Republican candidate for Louisiana Governor Bobby Jindal is a former Rhodes Scholar who's done some interesting scholarship. Back in 2003, for example, I wrote:
So there I was peacefully reviewing what the editors had done to one of my law review articles, feeling quite content because they hadn't changed much and the changes they had made were generally improvements, when I suddenly realized that I had cited an article by recently defeated GOP Louisiana gubernatorial candidate Bobby Jindal (Relativism, Neutrality, and Transcendentalism: Beyond Autonomy, 57 Louisiana Law Review 1253, 1253 (1997)) for the proposition that: "Because all conceptions of the good necessarily invoke non-derivable moral assumptions, we cannot avoid an inquiry into the morality of an act we propose to regulate." Later in the article I also cited it for the proposition that: "Laws mala in se derive their legitimacy from ideals—justice, love, liberty—that have traction precisely because they are based in a common belief in the truth of some abstract principle." When I wrote this article 2 years ago I had no idea who Bobby Jindal was, of course, and the editorial process had taken so long I had forgotten all about those footnotes. But now, these citations are quite literally footnotes to history. Or something like that.

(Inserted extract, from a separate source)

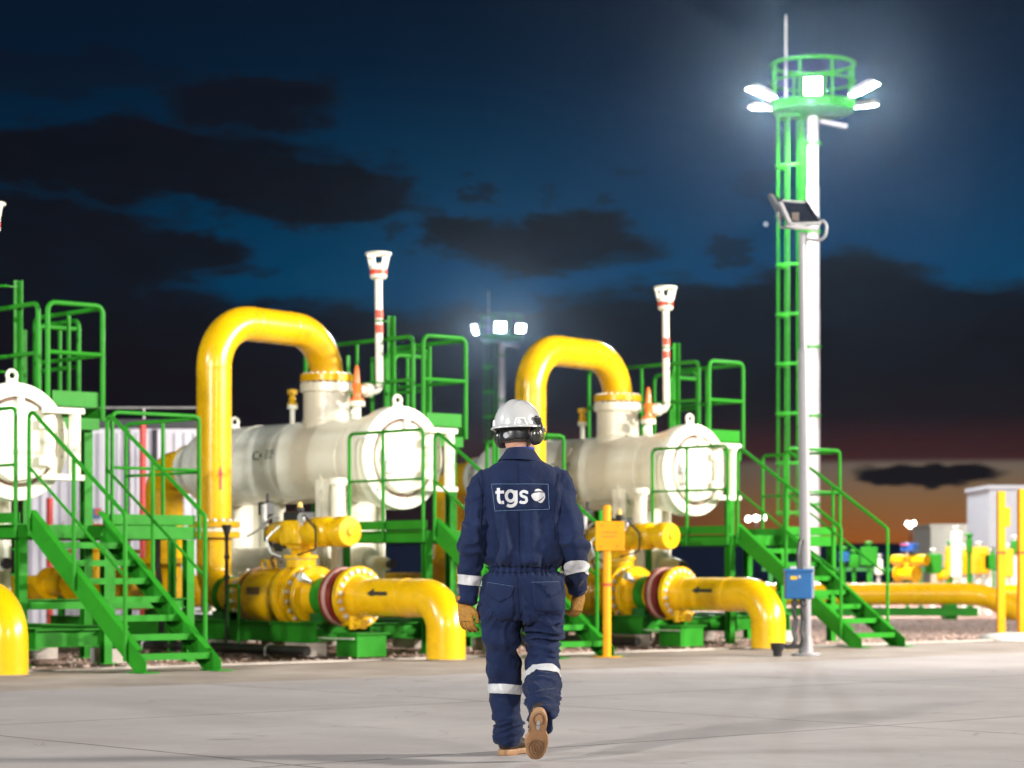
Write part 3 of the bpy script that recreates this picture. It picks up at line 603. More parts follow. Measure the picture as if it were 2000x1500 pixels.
    for a, b in ((A1-.05,B0+.04), (A1-.05,B1-.05), (A0+.05,B1-.05), (A1-.05,2.1), (A0+.05,B0+.04)):
        MB().ibeam((a,b,0), (a,b,DZ-.13), .09, .09, .01).box((a-.08,b-.08,0),(a+.08,b+.08,.012)).build('leg', GREEN, t, smooth=False)
    MB().ibeam((A1-.05,B0+.09,.60),(A1-.05,2.05,.60),.08,.10,.01).build('brace', GREEN, t, smooth=False)
    MB().ibeam((A1-.05,2.15,.60),(A1-.05,B1-.1,.60),.08,.10,.01).build('brace', GREEN, t, smooth=False)
    def rail(pts, mids, posts, r=.021, fil=.07):
        m = MB().tube(pts, r, 10, fillet=fil, seg=6)
        for p in mids: m.tube(p, r*.75, 8)
        for p in posts: m.tube(p, r, 10)
        m.build('guard_rail', GREEN, t)
    zt, zm = 2.50, 1.95; z0 = DZ-.12
    rail([(A0+.22,B0-.03,z0),(A0+.22,B0-.03,zt),(A1-.03,B0-.03,zt),(A1-.03,B0-.03,z0)], [[(A0+.22,B0-.03,zm),(A1-.03,B0-.03,zm)]], [[(-2.36,B0-.03,z0),(-2.36,B0-.03,zt)]])
    rail([(A1+.03,2.12,z0),(A1+.03,2.12,zt),(A1+.03,B1+.03,zt),(A1+.03,B1+.03,z0)], [[(A1+.03,2.12,zm),(A1+.03,B1,zm)]], [])
    rail([(A1+.03,B1+.03,zt-.02),(-2.95,B1+.03,zt-.02),(-2.95,B1+.03,z0)], [[(A1,B1+.03,zm-.02),(-2.95,B1+.03,zm-.02)]], [[(-2.25,B1+.03,z0),(-2.25,B1+.03,zt-.02)]])
    sl = (DZ+.02)/1.98
    for b, sd in ((1.20, 1), (2.02, -1)):
        h = .20; m = MB()
        a_t, a_b = A1+.02, .36
        zf = lambda a: (a_b - a)*sl + .02
        # plate with vertical ends and a flat foot
        out = [(a_t, zf(a_t)+.12), (a_b-.10, zf(a_b-.10)+.12), (a_b+.06, .10), (a_b+.06, 0), (a_b-.12, 0), (a_t, zf(a_t)-.13)]
        m.prism(out, (0,b-.004,0), (1,0,0), (0,0,1), (0,.008,0))
        d = Vector((1,0,-sl)).normalized()
        m.beam((a_t, b+sd*.035, zf(a_t)+.115), (a_b-.10, b+sd*.035, zf(a_b-.10)+.115), .062, .009)
        m.beam((a_t, b+sd*.035, zf(a_t)-.125), (a_b-.12, b+sd*.035, .004), .062, .009)
        m.box((a_b-.18,b-.07,0),(a_b+.12,b+.10,.010))
        m.build('stringer', GREEN, t, smooth=False)
        bb = b - sd*.03
        P0, P1 = (A1+.05,bb,zt), (.12,bb,1.44)
        m = MB().tube([(A1+.05,bb,DZ-.05),P0,P1,(.12,bb,.10)], .021, 10, fillet=.06, seg=6)
        m.tube([(A1+.05,bb,1.93),(.12,bb,.87)], .015, 8)
        for a in (-.76,):
            zz = zt + (1.44-zt)*(a-A1-.05)/(.12-A1-.05); m.tube([(a,bb,zf(a)-.05),(a,bb,zz)], .021, 10)
        m.build('handrail', GREEN, t)
    for i in range(7):
        z = .165 + .172*i; a = .36 - (z-.02)/sl
        MB().box((a-.12,1.215,z-.04), (a+.12,2.005,z)).box((a+.115,1.215,z-.055),(a+.125,2.005,z+.004)).build('tread', GREEN, t, smooth=False)
    to_units(t, {1: 'green steel stair and railed platform at the left, nearest and most fully seen', 3: 'bright green steel stair and platform at the right, behind the pale pole'})
    # --- upper platform
    UZ = 2.68; C0, C1, D0, D1 = -5.5, -3.2, 2.40, 2.98
    t = thing('upper_platform', (-4.3,2.9,0), 'high railed green walkway behind the middle white vessel, right of the first full yellow arch', 'platform')
    MB().box((C0,D0+.04,UZ-.03), (C1-.02,D1-.04,UZ)).build('deck', MESHGREEN, t, smooth=False)
    MB().channel((C0,D0,UZ-.07),(C1,D0,UZ-.07),.14,.06,1).build('floor_beam', GREEN, t, smooth=False)
    MB().channel((C0,D1,UZ-.07),(C1,D1,UZ-.07),.14,.06,-1).build('floor_beam', GREEN, t, smooth=False)
    MB().beam((C1,D0+.01,UZ-.20),(C1,D1-.01,UZ-.20),.06,.12).build('floor_beam', GREEN, t, smooth=False)
    MB().beam((C1,D0+.01,UZ+.06),(C1,D1-.01,UZ+.06),.012,.16).build('toe_board', GREEN, t, smooth=False)
    MB().beam((C0,D0,UZ+.06),(C1-.03,D0,UZ+.06),.010,.12).build('toe_board', GREEN, t, smooth=False)
    for a, b in ((C1-.12,D1-.08), (C0+.1,D1-.08), (C0+.1,D0+.05)):
        MB().ibeam((a,b,0),(a,b,UZ-.14),.10,.10,.012).box((a-.1,b-.1,0),(a+.1,b+.1,.015)).build('leg', GREEN, t, smooth=False)
    zt = 3.74; zm = 3.22; zb = UZ-.16; r = .027
    def rail2(pts, extra, fil=.09, nm='guard_rail'):
        m = MB().tube(pts, r, 12, fillet=fil, seg=6)
        for p in extra: m.tube(p, r*.85, 10)
        m.build(nm, GREEN, t)
    rail2([(C1+.03,D0-.06,zb),(C1+.03,D0-.06,zt),(C1+.03,D1+.03,zt),(C1+.03,D1+.03,zb)], [[(C1+.03,D0-.06,zm),(C1+.03,D1+.03,zm)]])
    rail2([(C0,D0-.06,zb),(C0,D0-.06,zt),(C1-.16,D0-.06,zt),(C1-.16,D0-.06,zb)], [[(C0,D0-.06,zm),(C1-.16,D0-.06,zm)], [(-4.45,D0-.06,zb),(-4.45,D0-.06,zt)]])
    rail2([(-4.55,D1+.03,zb),(-4.55,D1+.03,zt-.02),(C1,D1+.03,zt-.02)], [[(-4.55,D1+.03,zm),(C1,D1+.03,zm)], [(-3.85,D1+.03,zb),(-3.85,D1+.03,zt)]])
    # landing and ladder on the far side
    rail2([(-5.45,D1+.62,UZ-.16),(-5.45,D1+.62,zt),(-4.6,D1+.62,zt),(-4.6,D1+.62,UZ-.16)], [[(-5.45,D1+.62,zm),(-4.6,D1+.62,zm)], [(-5.0,D1+.62,zb),(-5.0,D1+.62,zt)]])
    rail2([(-4.6,D1+.07,zb),(-4.6,D1+.07,zt-.1),(-4.6,D1+.58,zt-.1)], [])
    for b in (D1+.12, D1+.52): MB().beam((-5.6,b,0),(-5.6,b,3.7),.05,.02).build('ladder_side', GREEN, t, smooth=False)
    for i in range(11): MB().cyl((-5.6,D1+.12,.3+i*.29),(-5.6,D1+.52,.3+i*.29),.012,n=8).build('rung', GREEN, t)
    MB().box((-5.55,D1+.03,UZ-.03),(-4.55,D1+.62,UZ)).build('landing', MESHGREEN, t, smooth=False)
    to_units(t, {1: 'high railed green walkway above the left round vessel door', 3: 'high railed green walkway behind the right white vessel'})
    # --- skid frame and pipe stands
    t = thing('skid_frame', (-3,1.2,0), 'dark green steel base frame under the middle vessel and its valve', 'frame')
    for b in (-.34, .40, 1.35, 2.35): MB().ibeam((-7.2,b,.26),(-1.75,b,.26),.14,.22,.014).build('beam', GREEN, t, smooth=False)
    for a in (-7.0,-5.2,-3.6,-2.0): MB().ibeam((a,-.28,.255),(a,2.28,.255),.12,.18,.012).build('cross_beam', GREEN, t, smooth=False)
    for a in (-6.8,-5.0,-3.4,-1.95):
        for b in (-.34,.40,2.35):
            MB().box((a-.2,b-.13,0), (a+.2,b+.13,.145)).build('plinth', CONCBLOCK, t, smooth=False)
    for a in (-1.5,):
        MB().box((a-.16,-.14,0),(a+.20,.26,.24)).box((a-.19,-.17,.24),(a+.23,.29,.255)).build('pedestal', GREEN, t, smooth=False)
    to_units(t, {1: 'dark green steel base frame behind and left of the near stair', 3: 'green steel base frame under the right vessel and its valve'})
    protos = []
    for i, (a, r2, lab2, lab3) in enumerate(((-3.85, PR, 'green pipe stand under the middle yellow line, left of the big valve', 'green pipe stand under the right yellow line, behind the man\'s right glove'),
                            (-2.0, PR, 'green pipe stand under the middle yellow line, just left of its red ring', 'green pipe stand under the right yellow line, just left of its red ring'))):
        t = thing('pipe_stand', (a,0,0), lab2, 'pipe stand')
        MB().box((a-.10,-.17,.375),(a+.10,.17,.46)).box((a-.15,-.25,.365),(a+.15,.25,.38)).build('saddle', DKGREEN, t, smooth=False)
        MB().lathe((0,0,ZL),(1,0,0),[(a-.05,r2+.002),(a-.05,r2+.016),(a+.05,r2+.016),(a+.05,r2+.002)],32,caps=False).build('clamp', GREEN, t)
        m = MB()
        for s in (-1, 1): m.prism([(-.14,0),(.14,0),(.10,.22),(-.10,.22)], (a-.1*s,0,.375), (0,1,0),(0,0,1),(.012*s,0,0))
        m.build('web', GREEN, t, smooth=False)
        to_units(t, {3: lab3}, (3,))
    t = thing('drain_trough', (-2.9,-.62,0), 'dark pipe lying on the ground in front of the middle base frame', 'pipe')
    MB().tube([(-5.4,-.62,.07),(-1.55,-.62,.07)], .055, 14).build('pipe', BLACK, t)
    for a in (-4.6,-3.3,-2.2): MB().tube([(a,-.70,0),(a,-.70,.10),(a,-.62,.14),(a,-.54,.10),(a,-.54,0)], .012, 8, fillet=.03).build('clip', STEEL, t)
    to_units(t, {3: 'dark pipe lying on the ground in front of the right base frame'}, (3,))
    t = thing('lubricator_post', (-3.25,-.46,0), 'thin black post with a funnel top standing in front of the middle ball valve', 'post')
    MB().tube([(-3.25,-.46,0),(-3.25,-.46,1.28)], .022, 10).box((-3.30,-.51,0),(-3.20,-.41,.02)).build('post', BLACK, t)
    MB().lathe((-3.25,-.46,1.28),(0,0,1),[(0,.02),(.04,.028),(.12,.05),(.15,.055),(.16,.05)],16).build('funnel', BLACK, t)
    for z in (.5,.82,1.05): MB().lathe((-3.25,-.46,z),(0,0,1),[(0,.02),(.01,.032),(.05,.032),(.06,.02)],12).build('joint', BLACK, t)
    MB().tube([(-3.22,-.46,.30),(-3.22,-.46,.76),(-3.02,-.46,.76),(-3.02,-.46,.02)], .015, 8, fillet=.03).build('bracket', GREEN, t)
    # --- junction box on a green post left of the riser
    t = thing('junction_box_post', (-4.25,-.62,0), 'green post with a blue junction box and black cables, left of the middle yellow riser', 'post')
    MB().channel((-4.10,-.62,.0),(-4.10,-.62,1.55),.10,.05).beam((-4.1,-.62,0),(-4.1,-.62,1.56),.10,.03).build('post', GREEN, t, smooth=False)
    MB().box((-4.33,-.78,1.30),(-4.20,-.60,1.56)).build('junction_box', BLUE, t, bevel=.01)
    for q in (-4.30,-4.24): MB().tube([(q,-.70,1.30),(q,-.70,1.0),(q+.02,-.66,.5),(q,-.66,.02)], .017, 8, fillet=.1).build('cable', BLACK, t)
train()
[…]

It appears that Jindal also wrote an essay for the New Oxford Review, in which he rehearsed the claims Roman Catholicism to be the one true Church.
This prompted Dailykos founder Markos Moulitsas Zúniga to leap to the defense of Protestants. Of course, Zúniga is an outspoken atheist, which makes one wonder whether Markos' concern might be more partisan than theological.
Which leads me to a Crooked Timber post by Henry Farrell. I don't agree with much of Henry's politics, but I admire his intellectual honesty. This post is a classic example:
There’s a lot of excitement in the netroots over a piece written by Bobby Jindal in which he tries to persuade Protestants of the benefits of Catholicism. After reading the piece in question, I’m at a loss to understand what all the fuss is about. It seems to me to be a standard – even banal – exercise in Catholic apologetics. That the Catholic church considers itself to be the one true church, to hold the apostolic succession, to believe that works are important as well as faith etc etc … isn’t news. Nor is it news that a conservative Catholic politician would believe these things. ...
But if the netroots are blowing it out of proportion, the ‘Jindal on Religion’ website and accompanying TV ad, put up by Louisiana’s Democratic Party, are actively dishonest. The website says that Jindal argues that
Jindal states non-Catholics are burdened with “utterly depraved minds” and calls individuals who ignore the teachings of the Catholic church intellectually dishonest.
The actual quotes in their proper context are:
the alternative is to trust individual Christians, burdened with, as Calvin termed it, their “utterly depraved” minds, to overcome their tendency to rationalize, their selfish desires, and other effects of original sin.
and
I trust I have provided enough evidence to indicate that the Catholic Church deserves a careful examination by non-Catholics. It is not intellectually honest to ignore an institution with such a long and distinguished history and with such an impressively global reach.
The first rather obviously isn’t a claim that non-Catholics are utterly depraved. It’s a mildly clumsy attempt to hoist Protestants on their own petard, building on earlier discussion of how Reformation Protestants believed people to be depraved, and saying that it’s a bit odd then that Protestants should trust them to interpret religion on their own. The second is a claim that it’s intellectually dishonest to ignore the Catholic Church, and that Protestants should consider converting to it very carefully. This manifestly isn’t a claim that those who don’t follow the Catholic church’s teachings (which is the everyday meaning of “those who ignore the teachings”) are ipso facto intellectually dishonest.
Henry concludes:
I don’t know very much about Jindal’s politics, and I imagine that there’s a lot that I would disagree with. He may indeed have taken political stances that I would find absolutely reprehensible. That doesn’t change the fact that this is an obviously dishonest attack.
This is the sort of thing that keeps Crooked Timber high on my list of daily reads. They call it like they see it, even when it's not to their short-term partisan advantage.